Para Dworkin, juízes desenvolvem abordagens particulares de interpretação, na medida em que formam ou redefinem teorias políticas que se mostram sensíveis às questões levadas à decisão. A interpretação de casos particulares depende intrinsecamente da influência subliminar dessas teorias políticas, que o intérprete pode apontar como a sua filosofia jurídica. É o caso por exemplo, do juiz que vincula Direito e Economia, no sentido de que pretende decidir de modo a propiciar maior eficiência.
Dworkin pretendia explorar conexões indiretas entre teorias estéticas e políticas. Insistia que toda teoria da arte tem uma base conceitual epistemológica, reflete ideias sobre a experiência humana, autoconsciência, percepção e formação de valores. O mesmo se dá em âmbito de teorias políticas, e Dworkin exemplificava com o peso que o liberalismo confere à autonomia do indivíduo.

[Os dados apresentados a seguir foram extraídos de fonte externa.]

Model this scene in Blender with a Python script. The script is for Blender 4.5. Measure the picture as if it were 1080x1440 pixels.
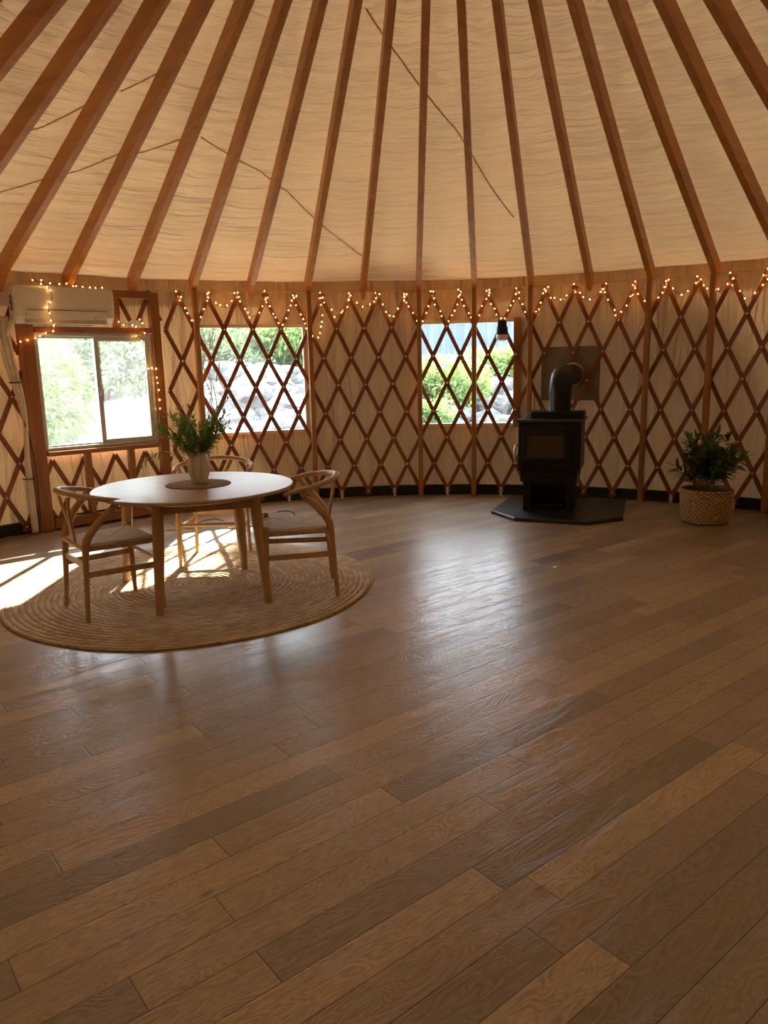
import bpy, math, random
import numpy as np
from mathutils import Vector, Matrix, noise as mnoise
PI = math.pi
R = math.radians
C = bpy.context.scene.collection
for o in list(bpy.data.objects):
    bpy.data.objects.remove(o)
random.seed(7)

# ------------------------------------------------------------------ camera
CAM_H = 1.39
cam = bpy.data.cameras.new('camera')
cam.sensor_fit = 'VERTICAL'; cam.sensor_height = 36.0; cam.lens = 36.0 * 1049.15 / 1440.0
cam.clip_start = 0.05; cam.clip_end = 200
co = bpy.data.objects.new('camera', cam); C.objects.link(co)
pit, rol = R(11.083), R(-1.289)
F = Vector((0, math.cos(pit), -math.sin(pit))); U0 = Vector((0, math.sin(pit), math.cos(pit)))
X0 = Vector((1, 0, 0))
RT = X0 * math.cos(rol) + U0 * math.sin(rol); UP = -X0 * math.sin(rol) + U0 * math.cos(rol)
co.matrix_world = Matrix(((RT.x, UP.x, -F.x, 0), (RT.y, UP.y, -F.y, 0), (RT.z, UP.z, -F.z, CAM_H), (0, 0, 0, 1)))
bpy.context.scene.camera = co

# ------------------------------------------------------------------ light
SUN, SKY = 22.0, 3.6
w = bpy.data.worlds.new('sky'); bpy.context.scene.world = w; w.use_nodes = True
bg = w.node_tree.nodes['Background']
bg.inputs[0].default_value = (0.80, 0.90, 1.0, 1); bg.inputs[1].default_value = SKY
sl = bpy.data.lights.new('sun', 'SUN'); sl.energy = SUN; sl.angle = R(0.8); sl.color = (1.0, 0.90, 0.74)
so = bpy.data.objects.new('sun', sl); C.objects.link(so); so.rotation_euler = (R(-60), 0, R(0)); so.location = (0, 30, 20)
sc = bpy.context.scene
vs = sc.view_settings
vs.view_transform = 'Standard'; vs.look = 'None'; vs.gamma = 1.0; vs.use_curve_mapping = False
vs.exposure = 1.42
sc.cycles.use_denoising = True
sc.cycles.max_bounces = 10; sc.cycles.diffuse_bounces = 6; sc.cycles.transparent_max_bounces = 16
sc.cycles.sample_clamp_indirect = 6.0; sc.cycles.adaptive_threshold = 0.025
sc.cycles.caustics_reflective = False; sc.cycles.caustics_refractive = False

# ------------------------------------------------------------------ yurt constants
CX, CY, RW, HW = 0.288, 3.444, 4.57, 2.121
KS = 0.5043
STEP = 3.6                 # degrees between lattice tips; a rafter every two
PH = 3.31                  # angle of the tip just right of the far rafter
RAF0 = PH - STEP / 2       # angle of that rafter
def W(a, r, z):            # wall coordinates -> world; a in degrees from +Y towards +X
    return (CX + r * math.sin(R(a)), CY + r * math.cos(R(a)), z)

# ------------------------------------------------------------------ mesh helpers
class MB:
    def __init__(s):
        s.v = []; s.f = []; s.mi = []; s.uv = None
    def add(s, vs_, fs, mi=0):
        n = len(s.v); s.v += [tuple(p) for p in vs_]
        s.f += [tuple(i + n for i in f) for f in fs]; s.mi += [mi] * len(fs)
        return s
    def box(s, c, d, M=None, mi=0, bev=0.0):
        x, y, z = d[0] / 2, d[1] / 2, d[2] / 2
        if bev <= 0:
            P = [(i * x, j * y, k * z) for k in (-1, 1) for j in (-1, 1) for i in (-1, 1)]
            fs = [(0, 2, 3, 1), (4, 5, 7, 6), (0, 1, 5, 4), (2, 6, 7, 3), (0, 4, 6, 2), (1, 3, 7, 5)]
        else:
            b = min(bev, x * .9, y * .9, z * .9)
            P = []; ring = lambda xx, yy, zz: [(-xx, -yy, zz), (xx, -yy, zz), (xx, yy, zz), (-xx, yy, zz)]
            # octagonal rounded section, two levels per end
            def sec(xx, yy, bb, zz):
                return [(-xx + bb, -yy, zz), (xx - bb, -yy, zz), (xx, -yy + bb, zz), (xx, yy - bb, zz), (xx - bb, yy, zz), (-xx + bb, yy, zz), (-xx, yy - bb, zz), (-xx, -yy + bb, zz)]
            P += sec(x - b, y - b, b * .4, -z) + sec(x, y, b, -z + b) + sec(x, y, b, z - b) + sec(x - b, y - b, b * .4, z)
            fs = [tuple(range(7, -1, -1)), tuple(range(24, 32))]
            for l in range(3):
                for i in range(8):
                    j = (i + 1) % 8
                    fs.append((l * 8 + i, l * 8 + j, l * 8 + 8 + j, l * 8 + 8 + i))
        Q = []
        for p in P:
            p = Vector(p)
            if M is not None: p = M @ p
            Q.append((p.x + c[0], p.y + c[1], p.z + c[2]))
        return s.add(Q, fs, mi)
    def sweep(s, path, sec_fn, n, cap=True, mi=0, closed=False):
        rows = [sec_fn(i) for i in range(len(path))]
        V = [p for r_ in rows for p in r_]; fs = []
        m = len(rows)
        for i in range(m if closed else m - 1):
            i2 = (i + 1) % m
            for j in range(n):
                k = (j + 1) % n
                fs.append((i * n + j, i * n + k, i2 * n + k, i2 * n + j))
        if cap and not closed:
            fs.append(tuple(range(n - 1, -1, -1))); fs.append(tuple((m - 1) * n + j for j in range(n)))
        return s.add(V, fs, mi)
    def tube(s, path, rad, n=8, cap=True, mi=0, flat=1.0, up=None, closed=False):
        P = [Vector(p) for p in path]; m = len(P)
        rr = rad if isinstance(rad, (list, tuple)) else [rad] * m
        T = []
        for i in range(m):
            if closed: t = P[(i + 1) % m] - P[i - 1]
            else: t = P[min(i + 1, m - 1)] - P[max(i - 1, 0)]
            T.append(t.normalized() if t.length > 1e-9 else Vector((0, 0, 1)))
        u = Vector(up) if up is not None else (Vector((0, 0, 1)) if abs(T[0].z) < .9 else Vector((1, 0, 0)))
        N = []
        for i in range(m):
            if up is not None: u = Vector(up)
            q = u - T[i] * u.dot(T[i])
            if q.length < 1e-6: q = T[i].orthogonal()
            q.normalize(); N.append(q); u = q
        def sec(i):
            B = T[i].cross(N[i]); out = []
            for j in range(n):
                a = 2 * PI * j / n
                out.append(P[i] + (N[i] * math.cos(a) * flat + B * math.sin(a)) * rr[i])
            return out
        return s.sweep(P, sec, n, cap, mi, closed)
    def bar(s, path, w_, t_, up, mi=0):   # rectangular section: width across, thickness along up(i)
        P = [Vector(p) for p in path]; m = len(P)
        def sec(i):
            t = (P[min(i + 1, m - 1)] - P[max(i - 1, 0)]).normalized()
            u = Vector(up(i)) if callable(up) else Vector(up)
            u = (u - t * u.dot(t)).normalized(); b = t.cross(u)
            return [P[i] + b * (w_ / 2) * sx + u * (t_ / 2) * sy for sx, sy in ((-1, -1), (1, -1), (1, 1), (-1, 1))]
        return s.sweep(P, sec, 4, True, mi)
    def lathe(s, prof, n=32, c=(0, 0, 0), mi=0, cap0=False, cap1=False, rfn=None):
        V = []; fs = []
        for i, (r_, z) in enumerate(prof):
            for j in range(n):
                a = 2 * PI * j / n; q = r_ if rfn is None else rfn(r_, z, a, i)
                V.append((c[0] + q * math.cos(a), c[1] + q * math.sin(a), c[2] + z))
        for i in range(len(prof) - 1):
            for j in range(n):
                k = (j + 1) % n
                fs.append((i * n + j, i * n + k, (i + 1) * n + k, (i + 1) * n + j))
        if cap0: fs.append(tuple(range(n - 1, -1, -1)))
        if cap1: fs.append(tuple((len(prof) - 1) * n + j for j in range(n)))
        return s.add(V, fs, mi)
    def prism(s, poly, z0, z1, bev=0.0, mi=0):   # horizontal polygon (ccw) extruded in z
        n = len(poly)
        cx = sum(p[0] for p in poly) / n; cy = sum(p[1] for p in poly) / n
        V = [(p[0], p[1], z0) for p in poly]
        fs = [tuple(range(n - 1, -1, -1))]
        lv = [(1.0, z1)] if bev <= 0 else [(1.0, z1 - bev), (1 - bev / 0.4, z1)]
        for sc_, z in lv: V += [(cx + (p[0] - cx) * sc_, cy + (p[1] - cy) * sc_, z) for p in poly]
        L = len(lv)
        for l in range(L):
            for j in range(n):
                k = (j + 1) % n
                fs.append((l * n + j, l * n + k, (l + 1) * n + k, (l + 1) * n + j))
        fs.append(tuple(L * n + j for j in range(n)))
        return s.add(V, fs, mi)
    def sphere(s, c, r_, n=10, m=6, sq=(1, 1, 1), mi=0):
        V = [(c[0], c[1], c[2] - r_ * sq[2])]; fs = []
        for i in range(1, m):
            t = -PI / 2 + PI * i / m
            for j in range(n):
                a = 2 * PI * j / n
                V.append((c[0] + r_ * sq[0] * math.cos(t) * math.cos(a), c[1] + r_ * sq[1] * math.cos(t) * math.sin(a), c[2] + r_ * sq[2] * math.sin(t)))
        V.append((c[0], c[1], c[2] + r_ * sq[2])); L = len(V) - 1
        for j in range(n):
            k = (j + 1) % n
            fs.append((0, 1 + k, 1 + j)); fs.append((L, 1 + (m - 2) * n + j, 1 + (m - 2) * n + k))
            for i in range(m - 2):
                fs.append((1 + i * n + j, 1 + i * n + k, 1 + (i + 1) * n + k, 1 + (i + 1) * n + j))
        return s.add(V, fs, mi)
    def leaf(s, p, d, up, L, w_, bend=0.15, mi=0):   # pointed, folded and curved leaf blade
        p = Vector(p); d = Vector(d).normalized(); u = Vector(up)
        u = u - d * u.dot(d)
        if u.length < 1e-5: u = d.orthogonal()
        u.normalize(); b = d.cross(u)
        V = []
        for t, ww in ((0, .12), (.3, .9), (.6, .85), (1, .02)):
            q = p + d * (L * t) - u * (bend * L * t * t)
            V += [q - b * (w_ / 2 * ww) + u * (w_ * .14 * ww), q, q + b * (w_ / 2 * ww) + u * (w_ * .14 * ww)]
        fs = []
        for i in range(3):
            o = i * 3
            fs += [(o, o + 1, o + 4, o + 3), (o + 1, o + 2, o + 5, o + 4)]
        return s.add(V, fs, mi)
    def build(s, name, mats, parent=None, smooth=False, off=None, uv=None):
        me = bpy.data.meshes.new(name)
        V = s.v if off is None else [(p[0] - off[0], p[1] - off[1], p[2] - off[2]) for p in s.v]
        me.from_pydata(V, [], s.f)
        ml = mats if isinstance(mats, (list, tuple)) else [mats]
        for m in ml: me.materials.append(m)
        if len(ml) > 1: me.polygons.foreach_set('material_index', s.mi)
        if smooth: me.polygons.foreach_set('use_smooth', [True] * len(me.polygons))
        if uv is not None:
            l = me.uv_layers.new(name='UVMap')
            li = np.zeros(len(me.loops), dtype=np.int32); me.loops.foreach_get('vertex_index', li)
            l.data.foreach_set('uv', np.asarray(uv, dtype=np.float32)[li].ravel())
        me.update()
        if smooth == 'auto':
            try: me.set_sharp_from_angle(angle=R(35))
            except Exception: pass
        o = bpy.data.objects.new(name, me); C.objects.link(o)
        if parent is not None: o.parent = parent
        return o

def tag(o, label=None, cat=None, group=None, kind=None):
    if label: o['label'] = label
    if cat: o['category'] = cat
    if group: o['group'] = group
    if kind: o['kind'] = kind
    return o
def thing(name, label, cat, loc=(0, 0, 0), rz=0.0, group=None, kind=None):
    o = bpy.data.objects.new(name, None); C.objects.link(o); o.empty_display_size = .1
    o.location = loc; o.rotation_euler = (0, 0, rz)
    return tag(o, label, cat, group, kind)
def dup(root, loc, rz, label, group=None):
    r_ = root.copy(); C.objects.link(r_); r_.location = loc; r_.rotation_euler = (0, 0, rz); r_['label'] = label
    if group: r_['group'] = group
    for ch in list(root.children):
        c = ch.copy(); C.objects.link(c); c.parent = r_
        for g in list(ch.children):
            d = g.copy(); C.objects.link(d); d.parent = c
    return r_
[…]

As técnicas de composição literária conhecem regras formais, que nem sempre aplicam. E não há limites para a criação do autor. Há também regras e formalidades no contexto da formulação de decisões jurídicas. No entanto, e aqui a diferença essencial, ao intérprete do direito não se permite a transgressão, que é, por exemplo, um princípio orientador da poesia. Não há (e nem poderia haver) na decisão jurídica o uso de metáforas, alegorias, analogias, símbolos, índices e metonímias que provocam impacto estético. E nem mesmo a imposição de valores pessoais do intérprete, ainda que seja difícil fazê-lo.
O direito não busca a beleza, como na arte. O direito deve à sociedade a aplicação dos enunciados normativos, com igualdade, segurança, fundamentação e coerência. O ponto comum entre direito e literatura seria, quando muito, a busca de significados. Até aí, como no Eclesiastes, nada de novo. A busca de significados é a significação da própria vida.